Instruction —
Return the data exactly, with all pictures removed.

Dataset section —
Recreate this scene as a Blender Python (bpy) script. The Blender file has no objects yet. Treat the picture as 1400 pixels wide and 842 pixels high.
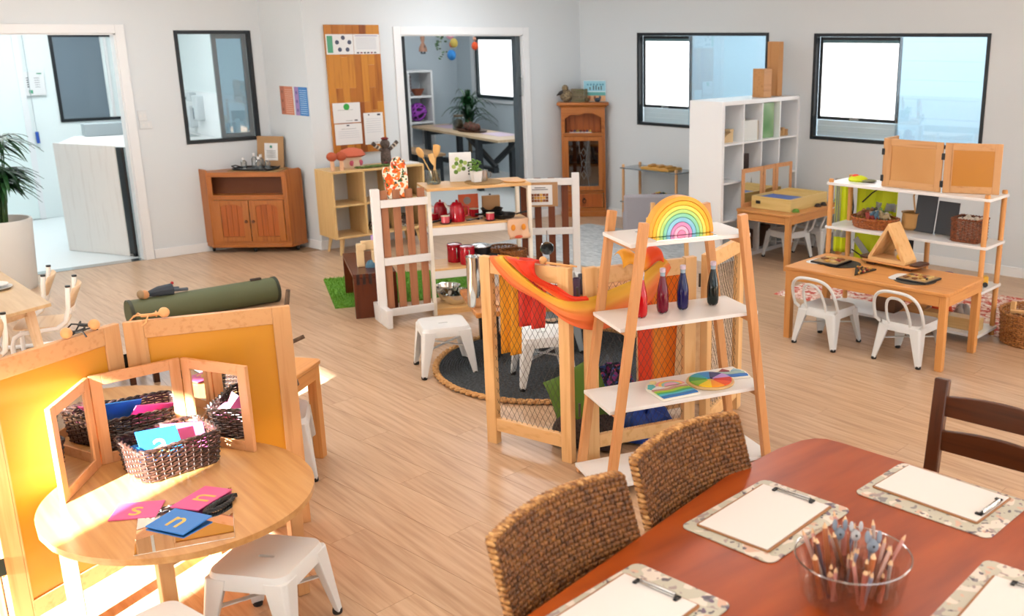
import bpy, math, random
from math import sin, cos, pi, radians as R
from mathutils import Vector as V, Matrix
S = bpy.context.scene
COL = S.collection
random.seed(7)

# ---------------------------------------------------------------- camera
cd = bpy.data.cameras.new('camera'); cam = bpy.data.objects.new('camera', cd); COL.objects.link(cam)
cam.location = (0, 0, 2.1); cam.rotation_euler = (R(90 - 15.5), 0, R(47.5))
cd.sensor_width = 36; cd.lens = 1352 / 1400 * 36; cd.shift_x = -185 / 1400; cd.clip_start = 0.05
cd.dof.use_dof = True; cd.dof.focus_distance = 4.6; cd.dof.aperture_fstop = 3.2
S.camera = cam
# ---------------------------------------------------------------- sky, sun, lamps, exposure
wd = bpy.data.worlds.new('world'); S.world = wd; wd.use_nodes = True
bg = wd.node_tree.nodes['Background']; bg.inputs[0].default_value = (0.86, 0.93, 1.0, 1); bg.inputs[1].default_value = 1.6
def lamp(name, kind, loc, rot, energy, color=(1, 1, 1), size=None, angle=None):
    l = bpy.data.lights.new(name, kind); o = bpy.data.objects.new(name, l); COL.objects.link(o)
    o.location = loc; o.rotation_euler = rot; l.energy = energy; l.color = color
    if size: l.shape = 'RECTANGLE'; l.size, l.size_y = size
    if angle is not None: l.angle = angle
    return o
sd = V((-0.46, 0.89, -0.445)).normalized()
sun = lamp('sun', 'SUN', (-2, -6, 5), (0, 0, 0), 105, (1, 0.96, 0.9), angle=R(0.9))
sun.rotation_euler = sd.to_track_quat('-Z', 'Y').to_euler()
for i, (x, y) in enumerate([(-8.4, 2.4), (-8.2, 5.6), (-5.2, 1.6), (-5.0, 5.2), (-2.0, 0.6), (-2.0, 4.4)]):
    lamp('ceiling_panel_lamp', 'AREA', (x, y, 2.7), (0, 0, 0), 33 if x < -3 else 15, (0.92, 0.965, 1.0), (1.2, 0.6))  # unseen overhead fill added to brighten the main room
# soft fill added in place of daylight from the unseen front and end
lamp('front_fill', 'AREA', (-6.0, -2.45, 1.35), (R(90), 0, 0), 40, (0.84, 0.92, 1), (6.0, 2.0))
lamp('end_fill', 'AREA', (2.8, 2.8, 1.4), (R(90), 0, R(90)), 85, (0.86, 0.93, 1), (7.5, 2.2))
lamp('kitchen_fill', 'AREA', (-11.7, 2.4, 2.68), (0, 0, 0), 76, (0.93, 0.98, 1), (1.6, 1.6))  # fill added to brighten the kitchen, no fitting in view
lamp('porch_lamp', 'AREA', (-5.6, 8.9, 2.5), (0, 0, R(7.5)), 42, (0.95, 0.98, 1), (5.0, 0.6))  # fill added to lift the boards beyond the right windows
lamp('art_room_fill', 'AREA', (-11.9, 6.9, 2.68), (0, 0, 0), 58, (0.93, 0.97, 1), (1.8, 1.4))  # added overhead fill that brightens the art room walls
try: S.cycles.transparent_max_bounces = 32
except Exception: pass
S.view_settings.view_transform = 'Standard'; S.view_settings.look = 'None'
S.view_settings.exposure = -0.36; S.view_settings.gamma = 1; S.view_settings.use_curve_mapping = False

# ---------------------------------------------------------------- materials
def lin(h):
    h = h.lstrip('#'); out = []
    for i in (0, 2, 4):
        c = int(h[i:i + 2], 16) / 255
        out.append(c / 12.92 if c <= 0.04045 else ((c + 0.055) / 1.055) ** 2.4)
    return (*out, 1)
MATS = {}
def newmat(name):
    m = bpy.data.materials.new(name); m.use_nodes = True; MATS[name] = m
    nt = m.node_tree; return m, nt, nt.nodes['Principled BSDF']
def flat(name, col, rough=0.5, metal=0.0, bump=0, bscale=200, spec=0.5, trans=0.0):
    if name in MATS: return MATS[name]
    m, nt, b = newmat(name)
    b.inputs['Base Color'].default_value = lin(col); b.inputs['Roughness'].default_value = rough
    b.inputs['Metallic'].default_value = metal; b.inputs['Specular IOR Level'].default_value = spec
    if bump:
        tc = nt.nodes.new('ShaderNodeTexCoord'); n = nt.nodes.new('ShaderNodeTexNoise'); n.inputs['Scale'].default_value = bscale
        bp = nt.nodes.new('ShaderNodeBump'); bp.inputs['Strength'].default_value = bump; bp.inputs['Distance'].default_value = 0.004
        nt.links.new(tc.outputs['Object'], n.inputs[0]); nt.links.new(n.outputs[0], bp.inputs['Height']); nt.links.new(bp.outputs[0], b.inputs['Normal'])
    if trans:
        t = nt.nodes.new('ShaderNodeBsdfTranslucent'); t.inputs[0].default_value = lin(col)
        mx = nt.nodes.new('ShaderNodeMixShader'); mx.inputs[0].default_value = trans
        nt.links.new(b.outputs[0], mx.inputs[1]); nt.links.new(t.outputs[0], mx.inputs[2])
        nt.links.new(mx.outputs[0], nt.nodes['Material Output'].inputs[0])
    return m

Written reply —
Recreate this scene as a Blender Python (bpy) script. The Blender file has no objects yet. Treat the picture as 1400 pixels wide and 842 pixels high.
import bpy, math, random
from math import sin, cos, pi, radians as R
from mathutils import Vector as V, Matrix
S = bpy.context.scene
COL = S.collection
random.seed(7)

# ---------------------------------------------------------------- camera
cd = bpy.data.cameras.new('camera'); cam = bpy.data.objects.new('camera', cd); COL.objects.link(cam)
cam.location = (0, 0, 2.1); cam.rotation_euler = (R(90 - 15.5), 0, R(47.5))
cd.sensor_width = 36; cd.lens = 1352 / 1400 * 36; cd.shift_x = -185 / 1400; cd.clip_start = 0.05
cd.dof.use_dof = True; cd.dof.focus_distance = 4.6; cd.dof.aperture_fstop = 3.2
S.camera = cam
# ---------------------------------------------------------------- sky, sun, lamps, exposure
wd = bpy.data.worlds.new('world'); S.world = wd; wd.use_nodes = True
bg = wd.node_tree.nodes['Background']; bg.inputs[0].default_value = (0.86, 0.93, 1.0, 1); bg.inputs[1].default_value = 1.6
def lamp(name, kind, loc, rot, energy, color=(1, 1, 1), size=None, angle=None):
    l = bpy.data.lights.new(name, kind); o = bpy.data.objects.new(name, l); COL.objects.link(o)
    o.location = loc; o.rotation_euler = rot; l.energy = energy; l.color = color
    if size: l.shape = 'RECTANGLE'; l.size, l.size_y = size
    if angle is not None: l.angle = angle
    return o
sd = V((-0.46, 0.89, -0.445)).normalized()
sun = lamp('sun', 'SUN', (-2, -6, 5), (0, 0, 0), 105, (1, 0.96, 0.9), angle=R(0.9))
sun.rotation_euler = sd.to_track_quat('-Z', 'Y').to_euler()
for i, (x, y) in enumerate([(-8.4, 2.4), (-8.2, 5.6), (-5.2, 1.6), (-5.0, 5.2), (-2.0, 0.6), (-2.0, 4.4)]):
    lamp('ceiling_panel_lamp', 'AREA', (x, y, 2.7), (0, 0, 0), 33 if x < -3 else 15, (0.92, 0.965, 1.0), (1.2, 0.6))  # unseen overhead fill added to brighten the main room
# soft fill added in place of daylight from the unseen front and end
lamp('front_fill', 'AREA', (-6.0, -2.45, 1.35), (R(90), 0, 0), 40, (0.84, 0.92, 1), (6.0, 2.0))
lamp('end_fill', 'AREA', (2.8, 2.8, 1.4), (R(90), 0, R(90)), 85, (0.86, 0.93, 1), (7.5, 2.2))
lamp('kitchen_fill', 'AREA', (-11.7, 2.4, 2.68), (0, 0, 0), 76, (0.93, 0.98, 1), (1.6, 1.6))  # fill added to brighten the kitchen, no fitting in view
lamp('porch_lamp', 'AREA', (-5.6, 8.9, 2.5), (0, 0, R(7.5)), 42, (0.95, 0.98, 1), (5.0, 0.6))  # fill added to lift the boards beyond the right windows
lamp('art_room_fill', 'AREA', (-11.9, 6.9, 2.68), (0, 0, 0), 58, (0.93, 0.97, 1), (1.8, 1.4))  # added overhead fill that brightens the art room walls
try: S.cycles.transparent_max_bounces = 32
except Exception: pass
S.view_settings.view_transform = 'Standard'; S.view_settings.look = 'None'
S.view_settings.exposure = -0.36; S.view_settings.gamma = 1; S.view_settings.use_curve_mapping = False

# ---------------------------------------------------------------- materials
def lin(h):
    h = h.lstrip('#'); out = []
    for i in (0, 2, 4):
        c = int(h[i:i + 2], 16) / 255
        out.append(c / 12.92 if c <= 0.04045 else ((c + 0.055) / 1.055) ** 2.4)
    return (*out, 1)
MATS = {}
def newmat(name):
    m = bpy.data.materials.new(name); m.use_nodes = True; MATS[name] = m
    nt = m.node_tree; return m, nt, nt.nodes['Principled BSDF']
def flat(name, col, rough=0.5, metal=0.0, bump=0, bscale=200, spec=0.5, trans=0.0):
    if name in MATS: return MATS[name]
    m, nt, b = newmat(name)
    b.inputs['Base Color'].default_value = lin(col); b.inputs['Roughness'].default_value = rough
    b.inputs['Metallic'].default_value = metal; b.inputs['Specular IOR Level'].default_value = spec
    if bump:
        tc = nt.nodes.new('ShaderNodeTexCoord'); n = nt.nodes.new('ShaderNodeTexNoise'); n.inputs['Scale'].default_value = bscale
        bp = nt.nodes.new('ShaderNodeBump'); bp.inputs['Strength'].default_value = bump; bp.inputs['Distance'].default_value = 0.004
        nt.links.new(tc.outputs['Object'], n.inputs[0]); nt.links.new(n.outputs[0], bp.inputs['Height']); nt.links.new(bp.outputs[0], b.inputs['Normal'])
    if trans:
        t = nt.nodes.new('ShaderNodeBsdfTranslucent'); t.inputs[0].default_value = lin(col)
        mx = nt.nodes.new('ShaderNodeMixShader'); mx.inputs[0].default_value = trans
        nt.links.new(b.outputs[0], mx.inputs[1]); nt.links.new(t.outputs[0], mx.inputs[2])
        nt.links.new(mx.outputs[0], nt.nodes['Material Output'].inputs[0])
    return m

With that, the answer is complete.